(TASK): Only the lines from the start of the data through the one containing "bev=.01).build('lid', M['white'], o)" belong in your answer; return them exactly.

========

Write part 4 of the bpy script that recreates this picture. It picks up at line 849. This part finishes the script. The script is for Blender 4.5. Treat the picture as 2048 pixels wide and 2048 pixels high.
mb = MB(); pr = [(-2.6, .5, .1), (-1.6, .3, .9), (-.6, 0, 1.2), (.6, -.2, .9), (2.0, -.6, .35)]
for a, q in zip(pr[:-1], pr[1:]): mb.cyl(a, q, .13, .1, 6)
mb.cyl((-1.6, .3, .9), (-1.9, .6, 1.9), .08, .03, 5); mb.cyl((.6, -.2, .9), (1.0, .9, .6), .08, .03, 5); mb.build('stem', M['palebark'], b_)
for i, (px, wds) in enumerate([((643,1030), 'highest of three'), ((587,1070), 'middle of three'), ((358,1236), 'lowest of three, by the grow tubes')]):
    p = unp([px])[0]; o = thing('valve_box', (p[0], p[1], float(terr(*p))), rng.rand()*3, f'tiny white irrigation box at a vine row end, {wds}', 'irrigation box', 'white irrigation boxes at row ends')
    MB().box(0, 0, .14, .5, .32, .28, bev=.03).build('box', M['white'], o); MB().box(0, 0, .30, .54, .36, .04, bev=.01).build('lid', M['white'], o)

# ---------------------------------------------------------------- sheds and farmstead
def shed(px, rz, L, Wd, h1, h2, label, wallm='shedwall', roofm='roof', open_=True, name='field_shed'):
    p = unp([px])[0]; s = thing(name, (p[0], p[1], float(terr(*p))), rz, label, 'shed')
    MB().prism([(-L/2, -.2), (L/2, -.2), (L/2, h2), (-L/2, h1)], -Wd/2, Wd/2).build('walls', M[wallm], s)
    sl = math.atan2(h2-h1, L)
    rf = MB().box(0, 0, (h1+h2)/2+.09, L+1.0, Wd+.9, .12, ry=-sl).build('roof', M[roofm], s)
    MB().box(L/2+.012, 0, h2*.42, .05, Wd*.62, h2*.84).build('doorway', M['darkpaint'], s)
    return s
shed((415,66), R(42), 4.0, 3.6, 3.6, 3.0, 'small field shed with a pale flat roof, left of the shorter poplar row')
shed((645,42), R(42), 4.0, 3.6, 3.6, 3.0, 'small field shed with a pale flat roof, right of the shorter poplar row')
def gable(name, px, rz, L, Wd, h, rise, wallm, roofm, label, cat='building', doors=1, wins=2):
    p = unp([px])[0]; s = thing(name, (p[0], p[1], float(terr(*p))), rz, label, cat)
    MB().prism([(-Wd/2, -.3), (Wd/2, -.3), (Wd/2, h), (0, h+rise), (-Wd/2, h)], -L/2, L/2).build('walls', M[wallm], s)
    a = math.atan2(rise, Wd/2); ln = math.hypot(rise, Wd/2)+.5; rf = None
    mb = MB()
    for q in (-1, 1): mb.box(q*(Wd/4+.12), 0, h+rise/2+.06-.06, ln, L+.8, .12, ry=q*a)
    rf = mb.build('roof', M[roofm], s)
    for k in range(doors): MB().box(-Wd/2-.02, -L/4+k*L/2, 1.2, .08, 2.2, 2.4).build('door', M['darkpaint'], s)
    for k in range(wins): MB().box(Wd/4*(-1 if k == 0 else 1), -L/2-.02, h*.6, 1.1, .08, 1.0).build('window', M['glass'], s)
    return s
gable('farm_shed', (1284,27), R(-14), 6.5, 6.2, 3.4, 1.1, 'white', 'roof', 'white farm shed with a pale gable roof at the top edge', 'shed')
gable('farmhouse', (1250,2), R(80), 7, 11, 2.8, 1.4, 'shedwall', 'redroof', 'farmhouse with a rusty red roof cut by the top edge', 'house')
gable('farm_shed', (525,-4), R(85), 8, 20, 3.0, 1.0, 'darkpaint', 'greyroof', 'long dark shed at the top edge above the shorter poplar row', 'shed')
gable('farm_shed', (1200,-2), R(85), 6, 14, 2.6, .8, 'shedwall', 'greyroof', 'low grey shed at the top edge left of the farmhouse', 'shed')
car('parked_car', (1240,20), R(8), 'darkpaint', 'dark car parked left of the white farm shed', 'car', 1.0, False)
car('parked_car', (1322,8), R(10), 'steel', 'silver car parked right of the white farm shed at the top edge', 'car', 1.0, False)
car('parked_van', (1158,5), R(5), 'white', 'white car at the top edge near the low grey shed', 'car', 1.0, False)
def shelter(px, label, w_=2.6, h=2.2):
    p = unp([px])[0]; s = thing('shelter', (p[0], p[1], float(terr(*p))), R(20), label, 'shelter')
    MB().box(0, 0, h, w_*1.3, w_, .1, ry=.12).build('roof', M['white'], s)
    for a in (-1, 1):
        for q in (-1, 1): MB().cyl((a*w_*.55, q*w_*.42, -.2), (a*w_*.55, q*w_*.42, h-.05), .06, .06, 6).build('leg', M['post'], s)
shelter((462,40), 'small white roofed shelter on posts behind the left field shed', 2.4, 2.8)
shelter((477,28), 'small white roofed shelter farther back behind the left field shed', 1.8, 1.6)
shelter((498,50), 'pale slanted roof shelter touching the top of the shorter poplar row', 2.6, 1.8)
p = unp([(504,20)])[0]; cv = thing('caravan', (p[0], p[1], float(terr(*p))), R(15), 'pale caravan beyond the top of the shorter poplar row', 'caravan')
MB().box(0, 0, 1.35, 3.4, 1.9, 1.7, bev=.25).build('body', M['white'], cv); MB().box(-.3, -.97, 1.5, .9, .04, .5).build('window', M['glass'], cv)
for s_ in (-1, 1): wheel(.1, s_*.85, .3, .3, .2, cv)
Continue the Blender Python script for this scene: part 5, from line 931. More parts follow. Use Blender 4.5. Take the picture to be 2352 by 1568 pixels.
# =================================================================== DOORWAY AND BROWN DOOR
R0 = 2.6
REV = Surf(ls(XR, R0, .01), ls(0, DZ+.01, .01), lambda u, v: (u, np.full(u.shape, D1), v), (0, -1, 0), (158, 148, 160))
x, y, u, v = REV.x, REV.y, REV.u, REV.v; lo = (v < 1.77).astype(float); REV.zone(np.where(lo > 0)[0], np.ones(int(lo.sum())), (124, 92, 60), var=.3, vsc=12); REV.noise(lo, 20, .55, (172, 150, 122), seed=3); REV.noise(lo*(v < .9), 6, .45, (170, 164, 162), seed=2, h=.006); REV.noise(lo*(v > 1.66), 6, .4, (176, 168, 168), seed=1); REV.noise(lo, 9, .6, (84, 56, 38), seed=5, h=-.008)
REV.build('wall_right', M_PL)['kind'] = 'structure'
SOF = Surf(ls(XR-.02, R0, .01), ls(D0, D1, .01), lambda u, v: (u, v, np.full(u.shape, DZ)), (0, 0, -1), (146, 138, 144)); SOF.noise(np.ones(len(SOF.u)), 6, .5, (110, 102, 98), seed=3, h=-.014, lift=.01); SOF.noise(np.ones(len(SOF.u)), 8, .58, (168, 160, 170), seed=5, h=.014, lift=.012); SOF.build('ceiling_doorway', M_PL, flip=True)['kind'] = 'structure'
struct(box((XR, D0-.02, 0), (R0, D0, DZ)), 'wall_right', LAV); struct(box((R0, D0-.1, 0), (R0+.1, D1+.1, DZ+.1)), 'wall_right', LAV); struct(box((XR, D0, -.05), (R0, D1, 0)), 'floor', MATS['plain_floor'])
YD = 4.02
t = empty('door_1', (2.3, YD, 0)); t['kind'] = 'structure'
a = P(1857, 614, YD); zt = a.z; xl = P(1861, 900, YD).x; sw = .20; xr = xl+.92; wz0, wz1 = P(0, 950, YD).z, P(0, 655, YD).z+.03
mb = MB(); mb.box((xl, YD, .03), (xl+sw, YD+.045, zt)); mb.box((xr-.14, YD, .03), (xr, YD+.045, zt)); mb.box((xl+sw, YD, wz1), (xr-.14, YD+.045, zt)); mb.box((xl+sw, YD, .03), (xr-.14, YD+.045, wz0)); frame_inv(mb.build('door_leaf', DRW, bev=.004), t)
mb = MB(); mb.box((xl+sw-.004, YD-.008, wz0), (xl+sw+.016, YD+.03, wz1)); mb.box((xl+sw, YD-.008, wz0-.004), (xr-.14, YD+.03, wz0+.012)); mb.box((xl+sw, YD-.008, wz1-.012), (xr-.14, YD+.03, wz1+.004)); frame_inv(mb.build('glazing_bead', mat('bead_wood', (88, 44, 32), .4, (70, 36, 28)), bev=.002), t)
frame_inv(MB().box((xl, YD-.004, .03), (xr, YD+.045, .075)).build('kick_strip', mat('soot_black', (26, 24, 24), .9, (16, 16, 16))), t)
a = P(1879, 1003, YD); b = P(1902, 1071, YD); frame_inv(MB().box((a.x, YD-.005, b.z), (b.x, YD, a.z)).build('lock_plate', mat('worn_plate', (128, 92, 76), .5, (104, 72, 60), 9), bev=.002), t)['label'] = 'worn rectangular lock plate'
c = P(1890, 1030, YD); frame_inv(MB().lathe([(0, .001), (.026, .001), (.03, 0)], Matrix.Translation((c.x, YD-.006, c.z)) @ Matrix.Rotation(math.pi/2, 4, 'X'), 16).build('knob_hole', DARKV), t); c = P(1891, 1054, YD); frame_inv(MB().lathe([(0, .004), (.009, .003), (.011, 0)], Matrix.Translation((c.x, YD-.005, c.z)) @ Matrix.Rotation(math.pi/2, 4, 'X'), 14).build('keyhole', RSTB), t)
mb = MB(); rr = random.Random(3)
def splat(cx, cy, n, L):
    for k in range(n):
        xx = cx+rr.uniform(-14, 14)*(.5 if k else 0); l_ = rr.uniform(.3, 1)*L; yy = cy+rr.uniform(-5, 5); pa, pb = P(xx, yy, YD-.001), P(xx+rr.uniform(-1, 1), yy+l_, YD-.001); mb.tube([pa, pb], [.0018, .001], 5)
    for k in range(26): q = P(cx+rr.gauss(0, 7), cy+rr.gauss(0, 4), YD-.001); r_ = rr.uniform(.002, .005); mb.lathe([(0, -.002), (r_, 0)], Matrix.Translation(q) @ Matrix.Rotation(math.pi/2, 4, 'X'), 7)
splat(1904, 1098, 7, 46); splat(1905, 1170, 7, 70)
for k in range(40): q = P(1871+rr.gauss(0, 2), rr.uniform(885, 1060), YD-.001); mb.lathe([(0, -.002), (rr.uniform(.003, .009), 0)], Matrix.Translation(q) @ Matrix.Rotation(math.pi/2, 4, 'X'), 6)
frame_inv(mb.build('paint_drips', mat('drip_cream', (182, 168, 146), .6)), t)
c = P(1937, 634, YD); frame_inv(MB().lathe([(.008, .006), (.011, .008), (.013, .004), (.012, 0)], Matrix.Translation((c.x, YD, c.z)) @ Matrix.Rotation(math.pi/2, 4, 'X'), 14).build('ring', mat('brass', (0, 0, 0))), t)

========

(TASK ANSWER):
Write part 4 of the bpy script that recreates this picture. It picks up at line 849. This part finishes the script. The script is for Blender 4.5. Treat the picture as 2048 pixels wide and 2048 pixels high.
mb = MB(); pr = [(-2.6, .5, .1), (-1.6, .3, .9), (-.6, 0, 1.2), (.6, -.2, .9), (2.0, -.6, .35)]
for a, q in zip(pr[:-1], pr[1:]): mb.cyl(a, q, .13, .1, 6)
mb.cyl((-1.6, .3, .9), (-1.9, .6, 1.9), .08, .03, 5); mb.cyl((.6, -.2, .9), (1.0, .9, .6), .08, .03, 5); mb.build('stem', M['palebark'], b_)
for i, (px, wds) in enumerate([((643,1030), 'highest of three'), ((587,1070), 'middle of three'), ((358,1236), 'lowest of three, by the grow tubes')]):
    p = unp([px])[0]; o = thing('valve_box', (p[0], p[1], float(terr(*p))), rng.rand()*3, f'tiny white irrigation box at a vine row end, {wds}', 'irrigation box', 'white irrigation boxes at row ends')
    MB().box(0, 0, .14, .5, .32, .28, bev=.03).build('box', M['white'], o); MB().box(0, 0, .30, .54, .36, .04, bev=.01).build('lid', M['white'], o)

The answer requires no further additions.